DIRECTIVE:
Print exactly those lines that run from the beginning of the data to the line bearing "rad = math.radians", inclusive.

GIVEN DATA:
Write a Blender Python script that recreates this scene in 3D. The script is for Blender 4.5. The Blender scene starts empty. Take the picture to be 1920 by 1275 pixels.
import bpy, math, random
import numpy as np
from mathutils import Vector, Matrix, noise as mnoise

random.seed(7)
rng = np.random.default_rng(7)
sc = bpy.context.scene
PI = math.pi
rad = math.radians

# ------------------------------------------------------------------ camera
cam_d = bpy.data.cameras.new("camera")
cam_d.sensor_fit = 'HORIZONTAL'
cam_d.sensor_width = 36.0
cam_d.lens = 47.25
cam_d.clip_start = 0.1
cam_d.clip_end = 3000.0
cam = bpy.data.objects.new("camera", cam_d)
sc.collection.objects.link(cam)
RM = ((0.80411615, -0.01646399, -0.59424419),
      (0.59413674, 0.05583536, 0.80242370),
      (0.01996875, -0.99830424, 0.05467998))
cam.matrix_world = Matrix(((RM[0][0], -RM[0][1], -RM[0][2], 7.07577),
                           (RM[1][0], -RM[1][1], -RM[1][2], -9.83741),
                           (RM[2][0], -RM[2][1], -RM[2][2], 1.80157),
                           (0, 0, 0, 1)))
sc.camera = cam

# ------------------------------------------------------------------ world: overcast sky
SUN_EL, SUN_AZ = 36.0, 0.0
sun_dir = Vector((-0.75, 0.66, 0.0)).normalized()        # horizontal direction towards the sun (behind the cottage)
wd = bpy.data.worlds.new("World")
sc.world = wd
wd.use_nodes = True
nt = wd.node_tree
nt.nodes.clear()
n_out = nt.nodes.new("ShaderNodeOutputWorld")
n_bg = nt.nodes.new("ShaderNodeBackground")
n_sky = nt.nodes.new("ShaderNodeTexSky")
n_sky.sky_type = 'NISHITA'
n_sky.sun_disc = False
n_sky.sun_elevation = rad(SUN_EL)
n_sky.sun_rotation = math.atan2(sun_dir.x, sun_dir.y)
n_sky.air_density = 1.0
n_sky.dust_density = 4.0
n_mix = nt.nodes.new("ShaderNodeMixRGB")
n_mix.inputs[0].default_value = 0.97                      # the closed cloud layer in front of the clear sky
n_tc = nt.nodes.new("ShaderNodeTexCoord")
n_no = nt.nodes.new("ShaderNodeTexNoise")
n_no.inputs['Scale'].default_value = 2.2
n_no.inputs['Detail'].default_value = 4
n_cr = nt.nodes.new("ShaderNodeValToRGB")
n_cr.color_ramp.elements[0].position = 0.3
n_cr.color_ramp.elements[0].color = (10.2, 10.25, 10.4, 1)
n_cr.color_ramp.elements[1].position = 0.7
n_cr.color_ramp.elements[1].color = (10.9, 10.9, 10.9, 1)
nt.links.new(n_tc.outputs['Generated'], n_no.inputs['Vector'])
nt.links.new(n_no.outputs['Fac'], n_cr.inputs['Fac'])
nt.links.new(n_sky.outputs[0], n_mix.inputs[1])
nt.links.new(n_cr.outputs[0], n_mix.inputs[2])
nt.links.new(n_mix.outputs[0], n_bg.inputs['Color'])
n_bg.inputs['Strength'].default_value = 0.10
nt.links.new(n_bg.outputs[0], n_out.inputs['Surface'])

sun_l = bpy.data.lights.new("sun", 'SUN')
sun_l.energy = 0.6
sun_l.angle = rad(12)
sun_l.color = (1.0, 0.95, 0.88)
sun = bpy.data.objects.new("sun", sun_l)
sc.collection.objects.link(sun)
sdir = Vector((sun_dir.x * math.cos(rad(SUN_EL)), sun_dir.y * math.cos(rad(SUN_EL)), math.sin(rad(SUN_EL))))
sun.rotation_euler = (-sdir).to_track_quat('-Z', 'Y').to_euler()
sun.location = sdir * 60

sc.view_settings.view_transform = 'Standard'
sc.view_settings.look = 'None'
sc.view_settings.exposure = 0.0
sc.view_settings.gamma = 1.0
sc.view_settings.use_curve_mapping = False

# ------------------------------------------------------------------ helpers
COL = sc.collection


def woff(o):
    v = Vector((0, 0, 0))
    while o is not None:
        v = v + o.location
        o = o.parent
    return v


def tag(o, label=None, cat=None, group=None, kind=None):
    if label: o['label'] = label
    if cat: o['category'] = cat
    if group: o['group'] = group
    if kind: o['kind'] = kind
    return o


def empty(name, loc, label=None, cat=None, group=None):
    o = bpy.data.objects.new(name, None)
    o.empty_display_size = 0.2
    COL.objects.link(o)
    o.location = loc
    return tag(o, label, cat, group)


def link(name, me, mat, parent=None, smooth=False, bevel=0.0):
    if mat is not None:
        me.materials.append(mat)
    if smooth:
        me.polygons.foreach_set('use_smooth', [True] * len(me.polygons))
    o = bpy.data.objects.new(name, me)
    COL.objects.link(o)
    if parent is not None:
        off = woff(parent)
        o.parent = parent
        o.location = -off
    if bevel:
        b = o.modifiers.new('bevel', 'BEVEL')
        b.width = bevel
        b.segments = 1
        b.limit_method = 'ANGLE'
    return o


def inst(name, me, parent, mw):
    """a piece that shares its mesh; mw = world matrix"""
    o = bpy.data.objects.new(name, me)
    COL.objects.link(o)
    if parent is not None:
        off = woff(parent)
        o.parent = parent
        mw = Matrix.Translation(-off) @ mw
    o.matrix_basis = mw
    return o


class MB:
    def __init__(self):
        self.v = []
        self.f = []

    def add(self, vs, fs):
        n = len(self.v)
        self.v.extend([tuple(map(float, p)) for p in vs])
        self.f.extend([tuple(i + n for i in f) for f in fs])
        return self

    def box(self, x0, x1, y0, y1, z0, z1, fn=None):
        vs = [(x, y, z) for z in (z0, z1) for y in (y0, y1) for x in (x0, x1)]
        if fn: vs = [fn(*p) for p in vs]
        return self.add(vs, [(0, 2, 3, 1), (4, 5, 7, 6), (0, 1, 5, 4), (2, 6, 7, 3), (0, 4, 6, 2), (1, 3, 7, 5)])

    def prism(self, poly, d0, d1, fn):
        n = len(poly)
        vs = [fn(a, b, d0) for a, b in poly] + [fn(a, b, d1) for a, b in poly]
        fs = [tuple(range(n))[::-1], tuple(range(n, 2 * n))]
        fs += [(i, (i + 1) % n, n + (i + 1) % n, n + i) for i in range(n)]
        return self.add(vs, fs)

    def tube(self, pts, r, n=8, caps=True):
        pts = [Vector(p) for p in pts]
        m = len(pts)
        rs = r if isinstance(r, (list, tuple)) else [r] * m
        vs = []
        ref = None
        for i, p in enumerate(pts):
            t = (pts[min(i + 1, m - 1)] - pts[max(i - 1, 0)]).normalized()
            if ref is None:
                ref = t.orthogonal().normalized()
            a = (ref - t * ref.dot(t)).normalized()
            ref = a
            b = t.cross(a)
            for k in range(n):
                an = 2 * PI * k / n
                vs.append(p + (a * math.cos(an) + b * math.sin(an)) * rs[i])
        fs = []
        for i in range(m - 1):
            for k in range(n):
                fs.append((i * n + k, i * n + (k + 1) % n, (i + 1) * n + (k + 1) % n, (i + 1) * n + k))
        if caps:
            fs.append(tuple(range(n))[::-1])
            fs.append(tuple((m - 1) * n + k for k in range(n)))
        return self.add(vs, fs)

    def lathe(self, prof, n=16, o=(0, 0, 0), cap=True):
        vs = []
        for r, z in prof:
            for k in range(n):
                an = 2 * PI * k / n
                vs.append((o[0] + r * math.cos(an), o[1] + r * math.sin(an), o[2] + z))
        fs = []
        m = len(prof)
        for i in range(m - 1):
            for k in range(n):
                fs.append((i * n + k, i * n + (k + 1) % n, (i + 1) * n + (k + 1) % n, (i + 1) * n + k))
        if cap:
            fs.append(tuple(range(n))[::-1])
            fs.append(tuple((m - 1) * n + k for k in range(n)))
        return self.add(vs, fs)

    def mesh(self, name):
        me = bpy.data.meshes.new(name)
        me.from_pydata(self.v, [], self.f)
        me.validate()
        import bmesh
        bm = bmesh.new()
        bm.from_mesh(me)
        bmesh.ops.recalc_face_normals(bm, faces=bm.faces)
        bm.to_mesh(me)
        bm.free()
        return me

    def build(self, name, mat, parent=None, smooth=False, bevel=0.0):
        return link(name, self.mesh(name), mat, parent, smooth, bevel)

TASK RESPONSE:
Write a Blender Python script that recreates this scene in 3D. The script is for Blender 4.5. The Blender scene starts empty. Take the picture to be 1920 by 1275 pixels.
import bpy, math, random
import numpy as np
from mathutils import Vector, Matrix, noise as mnoise

random.seed(7)
rng = np.random.default_rng(7)
sc = bpy.context.scene
PI = math.pi
rad = math.radians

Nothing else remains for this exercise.